Born Dec 13, 1901, Marian Agnes Stuart attended Skaneateles High School in Skaneateles, NY. View the obituary, post a memory, or share a photo about Marian Agnes Stuart.

Graduation Year Class of 1916
Date of Birth Dec 13, 1901
Date of Passing Jun 01, 1995
About Marian Agnes Stuart was the valedictorian and vice-president of the Class of 1916 at Skaneateles High School, and went on to Wellesley. On 27 March 1917, she wrote this essay about the village for her English Composition class:

“Only yesterday a friend said to me, ‘I adore Skaneateles.’ As she is not a superlative person who adores everything, she made me wonder about my little home village.
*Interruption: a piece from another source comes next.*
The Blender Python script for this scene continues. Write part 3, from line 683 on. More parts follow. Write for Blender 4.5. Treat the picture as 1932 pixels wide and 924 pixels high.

Excitingly pleasurable things could never be associated with the place, so it must have been the spirit of it which she loved.

“Skaneateles is one of those conservative, aristocratic little towns, plentiful in the East. Altho it never openly boasts and would not think of advertising, it has the smug consciousness that in worthwhile matters it has the best of everything. It seems to me like one of its own middle-aged ladies of comfortable fortune and culture, who is superior to those around her. She gradually, with no conscious conceit but entire satisfaction, comes to feel that she is second to no one in the land.

“Young people never seem to belong. They are just visitors between college terms. The real inhabitants are those who have lived there long enough for their eccentricities to develop and crystallize.

“The hills, the long tree-lined streets, the mansions of the ‘summer people,’ the comfortable farm houses with grain fields stretching to the lake, the long narrow ribbon of intense blue, itself, each has a place in the consciousness of the village that it has an assured position.

“The townspeople have certain stories which they tell each newcomer — with no showing off but a desire to show the best side of the village. The librarian is one person who takes personal pride in the village. She is a round, slow moving person who provokes the younger generation to anger because she knows so little about the books. When a stranger comes, however, she is in her element. With a superior smile, she explains, ‘Yes, Ex-president Roosevelt has called this one of the most beautiful lakes in the United States. You know his cousin lives in that colonial mansion on the west shore. The lake has the purest water in the world, fed by perpetual streams, and a mile up the lake, they can’t find the bottom. You know, of course, that this is the only place except Seattle where teasels can be grown. It’s only a stupid little…’ The deprecatory remark subsides into a contradictory smile.

“The block of commonplace stores has crates and boxes dumped behind them. From the lake, however, the matter-of-fact places of business are glorified. The sun spreads a golden haze over the warm red and buff brick and the fire walls rise up to give a touch of the old world. From experience I know that this mellow splash of color at the end of the water sends a little thrill thru you. The village recounts with pride that these stores look like the little German villages on the Rhine. The village is perfectly neutral. If it delights to be compared to the old German Städtchen, it is equally glad to boast of a typical English church. The little Gothic church of gray stone is back only a trifle from the broad maple-bordered street. Its lawn slopes back to the lake where the shore line is softened by feathery willows. The slender spire reaches up from the trees to call men to worship.

“Such are the charms of our village. Perhaps not the inner ones, for it would take years to appreciate the traits of the people. Yet while thinking of the little town of lake and hills, I have grown almost sentimental. I believe I ‘adore’ it myself.”

Note: Marian later married Kenneth Putnam Holben (1898-1979), the class president. They had a daughter in 1934 named Sarah W. Holben., and a son named John Putnam Holben (1937-1995). Husband and wife lie buried side by side in Lakeview Cemetery.